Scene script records
****

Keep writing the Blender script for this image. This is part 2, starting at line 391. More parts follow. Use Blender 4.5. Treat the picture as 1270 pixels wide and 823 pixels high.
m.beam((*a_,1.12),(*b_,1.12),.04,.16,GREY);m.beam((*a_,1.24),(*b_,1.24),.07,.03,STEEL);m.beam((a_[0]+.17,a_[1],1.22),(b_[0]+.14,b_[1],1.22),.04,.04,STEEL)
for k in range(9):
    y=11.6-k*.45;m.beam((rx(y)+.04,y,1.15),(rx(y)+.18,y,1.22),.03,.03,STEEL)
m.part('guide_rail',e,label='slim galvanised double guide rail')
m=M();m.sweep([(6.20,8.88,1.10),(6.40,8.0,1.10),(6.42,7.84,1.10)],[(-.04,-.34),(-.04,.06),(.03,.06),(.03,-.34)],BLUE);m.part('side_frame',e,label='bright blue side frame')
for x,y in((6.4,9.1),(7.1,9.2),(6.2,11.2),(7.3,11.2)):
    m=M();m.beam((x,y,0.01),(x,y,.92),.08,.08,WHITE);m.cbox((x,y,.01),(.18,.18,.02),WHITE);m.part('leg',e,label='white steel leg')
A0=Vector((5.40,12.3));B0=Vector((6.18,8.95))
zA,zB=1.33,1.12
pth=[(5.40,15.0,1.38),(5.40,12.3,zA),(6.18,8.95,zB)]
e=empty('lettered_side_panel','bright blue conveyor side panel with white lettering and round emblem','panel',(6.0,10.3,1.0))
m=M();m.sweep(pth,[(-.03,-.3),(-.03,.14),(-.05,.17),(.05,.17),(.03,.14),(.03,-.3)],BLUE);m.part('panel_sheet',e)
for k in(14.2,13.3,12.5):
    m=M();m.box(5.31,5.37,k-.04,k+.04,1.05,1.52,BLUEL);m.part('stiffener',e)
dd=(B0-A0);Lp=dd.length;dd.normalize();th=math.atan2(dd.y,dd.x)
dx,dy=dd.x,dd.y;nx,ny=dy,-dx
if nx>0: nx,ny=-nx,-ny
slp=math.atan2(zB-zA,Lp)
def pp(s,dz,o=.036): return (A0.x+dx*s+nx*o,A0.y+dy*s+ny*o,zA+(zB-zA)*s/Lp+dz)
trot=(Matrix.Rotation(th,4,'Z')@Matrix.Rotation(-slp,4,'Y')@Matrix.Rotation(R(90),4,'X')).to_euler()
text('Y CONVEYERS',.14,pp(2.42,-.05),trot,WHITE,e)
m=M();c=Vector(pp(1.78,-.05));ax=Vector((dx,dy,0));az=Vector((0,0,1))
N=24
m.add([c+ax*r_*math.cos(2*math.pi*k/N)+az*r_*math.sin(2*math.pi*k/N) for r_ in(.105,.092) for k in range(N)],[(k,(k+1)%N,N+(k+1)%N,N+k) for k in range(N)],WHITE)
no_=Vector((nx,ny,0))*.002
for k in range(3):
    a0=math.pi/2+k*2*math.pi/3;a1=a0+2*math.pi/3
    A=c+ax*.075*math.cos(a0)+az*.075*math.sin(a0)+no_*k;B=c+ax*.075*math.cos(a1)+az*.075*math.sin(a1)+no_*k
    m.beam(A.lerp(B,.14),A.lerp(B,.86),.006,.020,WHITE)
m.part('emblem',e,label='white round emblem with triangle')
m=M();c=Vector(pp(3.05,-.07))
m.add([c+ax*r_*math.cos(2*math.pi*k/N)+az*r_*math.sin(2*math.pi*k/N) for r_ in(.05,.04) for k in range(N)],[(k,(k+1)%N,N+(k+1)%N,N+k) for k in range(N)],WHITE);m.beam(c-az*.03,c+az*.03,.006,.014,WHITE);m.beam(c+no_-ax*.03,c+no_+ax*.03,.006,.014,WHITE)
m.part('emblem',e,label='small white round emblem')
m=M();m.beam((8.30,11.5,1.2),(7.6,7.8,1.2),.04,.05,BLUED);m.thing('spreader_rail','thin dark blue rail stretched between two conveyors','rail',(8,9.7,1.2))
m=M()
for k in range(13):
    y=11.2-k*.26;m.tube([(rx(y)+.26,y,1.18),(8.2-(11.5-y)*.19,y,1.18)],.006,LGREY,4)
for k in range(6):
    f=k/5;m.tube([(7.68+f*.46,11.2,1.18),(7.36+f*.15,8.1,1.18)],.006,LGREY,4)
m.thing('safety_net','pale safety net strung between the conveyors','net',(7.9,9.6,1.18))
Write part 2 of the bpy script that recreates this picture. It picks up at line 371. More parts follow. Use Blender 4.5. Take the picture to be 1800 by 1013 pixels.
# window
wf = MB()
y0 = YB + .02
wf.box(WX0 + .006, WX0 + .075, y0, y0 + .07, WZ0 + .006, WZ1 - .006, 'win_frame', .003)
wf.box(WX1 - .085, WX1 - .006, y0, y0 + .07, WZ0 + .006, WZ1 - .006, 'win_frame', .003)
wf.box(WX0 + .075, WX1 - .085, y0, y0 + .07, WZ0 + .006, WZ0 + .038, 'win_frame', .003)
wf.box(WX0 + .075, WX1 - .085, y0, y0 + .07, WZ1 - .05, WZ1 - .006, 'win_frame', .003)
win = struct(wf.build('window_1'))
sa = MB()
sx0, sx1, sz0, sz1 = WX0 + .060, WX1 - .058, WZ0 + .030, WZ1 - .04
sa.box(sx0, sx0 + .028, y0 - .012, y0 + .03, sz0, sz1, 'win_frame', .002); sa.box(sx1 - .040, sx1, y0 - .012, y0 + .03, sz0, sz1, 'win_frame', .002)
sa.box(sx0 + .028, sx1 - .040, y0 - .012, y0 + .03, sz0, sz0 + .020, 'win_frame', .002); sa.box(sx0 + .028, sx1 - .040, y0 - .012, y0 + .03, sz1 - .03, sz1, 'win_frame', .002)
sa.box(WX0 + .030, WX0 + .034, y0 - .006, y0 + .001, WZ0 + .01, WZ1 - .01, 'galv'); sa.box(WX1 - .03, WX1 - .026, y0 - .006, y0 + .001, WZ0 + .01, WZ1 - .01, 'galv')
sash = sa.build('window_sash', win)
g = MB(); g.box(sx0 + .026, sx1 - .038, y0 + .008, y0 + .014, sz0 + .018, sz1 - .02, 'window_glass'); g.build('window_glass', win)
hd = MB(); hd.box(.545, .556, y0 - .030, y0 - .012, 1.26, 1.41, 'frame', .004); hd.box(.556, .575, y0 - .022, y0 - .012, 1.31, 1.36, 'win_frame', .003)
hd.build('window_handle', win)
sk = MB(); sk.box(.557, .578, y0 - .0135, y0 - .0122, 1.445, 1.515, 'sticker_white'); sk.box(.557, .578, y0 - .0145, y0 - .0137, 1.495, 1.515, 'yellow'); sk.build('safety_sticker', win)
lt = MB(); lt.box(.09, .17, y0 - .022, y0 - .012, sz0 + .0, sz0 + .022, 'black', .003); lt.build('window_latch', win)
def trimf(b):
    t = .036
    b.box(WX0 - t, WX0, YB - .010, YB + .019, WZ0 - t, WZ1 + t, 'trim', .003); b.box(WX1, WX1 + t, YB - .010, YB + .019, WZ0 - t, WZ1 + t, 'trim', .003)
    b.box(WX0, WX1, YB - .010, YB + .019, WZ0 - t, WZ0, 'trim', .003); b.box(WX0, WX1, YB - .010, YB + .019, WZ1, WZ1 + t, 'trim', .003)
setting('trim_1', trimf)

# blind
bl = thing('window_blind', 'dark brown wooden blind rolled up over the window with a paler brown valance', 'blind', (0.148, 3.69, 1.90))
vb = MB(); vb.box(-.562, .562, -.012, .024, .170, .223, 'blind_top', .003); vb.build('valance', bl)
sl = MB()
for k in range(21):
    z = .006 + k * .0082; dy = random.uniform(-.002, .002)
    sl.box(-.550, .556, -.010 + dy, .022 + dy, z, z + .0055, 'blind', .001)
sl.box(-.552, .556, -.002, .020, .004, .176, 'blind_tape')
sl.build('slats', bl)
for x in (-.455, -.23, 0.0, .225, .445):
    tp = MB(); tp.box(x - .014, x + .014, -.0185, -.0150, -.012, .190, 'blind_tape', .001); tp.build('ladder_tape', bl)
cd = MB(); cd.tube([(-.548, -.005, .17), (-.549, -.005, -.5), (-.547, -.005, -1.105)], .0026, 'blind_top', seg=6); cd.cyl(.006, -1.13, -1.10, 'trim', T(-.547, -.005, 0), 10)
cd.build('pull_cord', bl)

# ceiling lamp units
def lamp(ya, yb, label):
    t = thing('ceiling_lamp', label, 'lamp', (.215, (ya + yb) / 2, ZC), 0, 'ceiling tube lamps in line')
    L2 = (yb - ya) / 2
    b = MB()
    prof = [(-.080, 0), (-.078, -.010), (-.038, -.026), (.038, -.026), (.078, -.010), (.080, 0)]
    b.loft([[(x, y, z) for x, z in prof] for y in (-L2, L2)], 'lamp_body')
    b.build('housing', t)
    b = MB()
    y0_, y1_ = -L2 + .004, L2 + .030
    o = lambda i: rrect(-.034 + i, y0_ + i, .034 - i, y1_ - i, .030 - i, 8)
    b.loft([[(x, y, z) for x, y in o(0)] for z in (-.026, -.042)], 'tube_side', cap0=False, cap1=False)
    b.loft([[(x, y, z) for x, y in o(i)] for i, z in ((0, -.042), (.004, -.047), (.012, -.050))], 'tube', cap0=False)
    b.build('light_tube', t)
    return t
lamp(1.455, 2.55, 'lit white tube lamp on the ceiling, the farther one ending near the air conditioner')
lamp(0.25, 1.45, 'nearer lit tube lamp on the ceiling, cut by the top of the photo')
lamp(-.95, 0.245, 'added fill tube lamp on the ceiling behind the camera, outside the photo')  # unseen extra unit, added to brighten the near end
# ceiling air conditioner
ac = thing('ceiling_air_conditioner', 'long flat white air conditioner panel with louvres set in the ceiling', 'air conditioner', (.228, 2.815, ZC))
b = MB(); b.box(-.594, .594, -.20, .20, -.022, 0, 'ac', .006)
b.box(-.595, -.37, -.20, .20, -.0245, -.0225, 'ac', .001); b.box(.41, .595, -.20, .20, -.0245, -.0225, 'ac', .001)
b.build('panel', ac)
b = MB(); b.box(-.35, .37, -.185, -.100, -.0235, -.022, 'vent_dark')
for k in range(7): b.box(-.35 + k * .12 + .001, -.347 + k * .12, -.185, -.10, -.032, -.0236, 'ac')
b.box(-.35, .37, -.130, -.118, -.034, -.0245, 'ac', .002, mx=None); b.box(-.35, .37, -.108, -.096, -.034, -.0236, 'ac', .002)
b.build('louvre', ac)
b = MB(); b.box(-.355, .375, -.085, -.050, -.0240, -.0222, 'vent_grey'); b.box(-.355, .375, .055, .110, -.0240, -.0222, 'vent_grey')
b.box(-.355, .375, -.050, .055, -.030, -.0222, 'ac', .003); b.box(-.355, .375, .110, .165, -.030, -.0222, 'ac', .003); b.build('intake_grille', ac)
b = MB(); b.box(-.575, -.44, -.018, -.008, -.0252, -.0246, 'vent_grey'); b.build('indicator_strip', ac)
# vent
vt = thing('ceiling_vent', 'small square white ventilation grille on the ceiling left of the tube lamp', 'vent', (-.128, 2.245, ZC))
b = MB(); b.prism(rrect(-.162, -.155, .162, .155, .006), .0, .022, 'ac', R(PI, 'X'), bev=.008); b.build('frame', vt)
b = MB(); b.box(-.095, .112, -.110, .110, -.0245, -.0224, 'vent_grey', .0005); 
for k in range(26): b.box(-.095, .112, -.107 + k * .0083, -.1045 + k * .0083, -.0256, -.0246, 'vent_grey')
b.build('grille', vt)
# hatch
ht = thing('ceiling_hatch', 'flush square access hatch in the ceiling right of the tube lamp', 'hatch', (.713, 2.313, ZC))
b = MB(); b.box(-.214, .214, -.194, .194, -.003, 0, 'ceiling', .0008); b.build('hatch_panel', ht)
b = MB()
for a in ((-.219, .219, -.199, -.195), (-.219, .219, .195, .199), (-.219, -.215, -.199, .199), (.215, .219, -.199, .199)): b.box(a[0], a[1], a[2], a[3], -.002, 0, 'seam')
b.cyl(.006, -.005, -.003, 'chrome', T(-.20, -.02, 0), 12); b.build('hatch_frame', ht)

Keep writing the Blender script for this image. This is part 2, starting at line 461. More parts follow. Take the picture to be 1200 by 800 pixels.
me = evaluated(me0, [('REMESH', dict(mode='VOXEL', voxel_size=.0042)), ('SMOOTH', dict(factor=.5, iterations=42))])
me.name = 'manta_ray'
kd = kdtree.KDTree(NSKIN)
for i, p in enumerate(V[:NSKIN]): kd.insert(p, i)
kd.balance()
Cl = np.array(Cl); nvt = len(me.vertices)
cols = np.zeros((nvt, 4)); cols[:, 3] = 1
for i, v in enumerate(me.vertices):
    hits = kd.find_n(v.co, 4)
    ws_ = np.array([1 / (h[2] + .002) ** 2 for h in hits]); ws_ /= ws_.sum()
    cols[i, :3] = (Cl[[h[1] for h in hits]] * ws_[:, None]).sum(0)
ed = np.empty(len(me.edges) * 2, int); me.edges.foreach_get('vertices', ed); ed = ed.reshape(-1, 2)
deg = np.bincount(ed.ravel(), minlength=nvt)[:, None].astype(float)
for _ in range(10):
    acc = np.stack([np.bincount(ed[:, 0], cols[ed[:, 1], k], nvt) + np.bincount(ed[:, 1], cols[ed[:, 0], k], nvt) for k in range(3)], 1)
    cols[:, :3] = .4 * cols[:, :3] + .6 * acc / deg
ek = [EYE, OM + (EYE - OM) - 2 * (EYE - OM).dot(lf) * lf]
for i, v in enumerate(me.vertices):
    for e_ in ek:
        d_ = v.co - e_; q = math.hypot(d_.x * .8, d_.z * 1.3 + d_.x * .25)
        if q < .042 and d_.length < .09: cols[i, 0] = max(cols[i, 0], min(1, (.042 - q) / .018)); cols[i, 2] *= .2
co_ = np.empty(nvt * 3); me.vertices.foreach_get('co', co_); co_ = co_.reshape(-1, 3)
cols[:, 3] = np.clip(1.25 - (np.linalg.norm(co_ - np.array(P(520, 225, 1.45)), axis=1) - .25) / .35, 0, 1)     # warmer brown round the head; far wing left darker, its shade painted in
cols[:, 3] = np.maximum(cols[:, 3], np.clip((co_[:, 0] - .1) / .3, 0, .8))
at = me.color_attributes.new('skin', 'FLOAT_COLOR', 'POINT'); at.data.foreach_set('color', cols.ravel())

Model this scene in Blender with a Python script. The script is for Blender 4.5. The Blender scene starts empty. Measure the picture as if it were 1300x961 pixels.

****

→ **What the exercise asks**:
Can you quote exactly the lines from the one containing "cols[:, 3] = np.maximum(cols[:, 3], np.clip((co_[:, 0]" through the last line of the records above, and nothing else?

→ **Result**:
cols[:, 3] = np.maximum(cols[:, 3], np.clip((co_[:, 0] - .1) / .3, 0, .8))
at = me.color_attributes.new('skin', 'FLOAT_COLOR', 'POINT'); at.data.foreach_set('color', cols.ravel())

Model this scene in Blender with a Python script. The script is for Blender 4.5. The Blender scene starts empty. Measure the picture as if it were 1300x961 pixels.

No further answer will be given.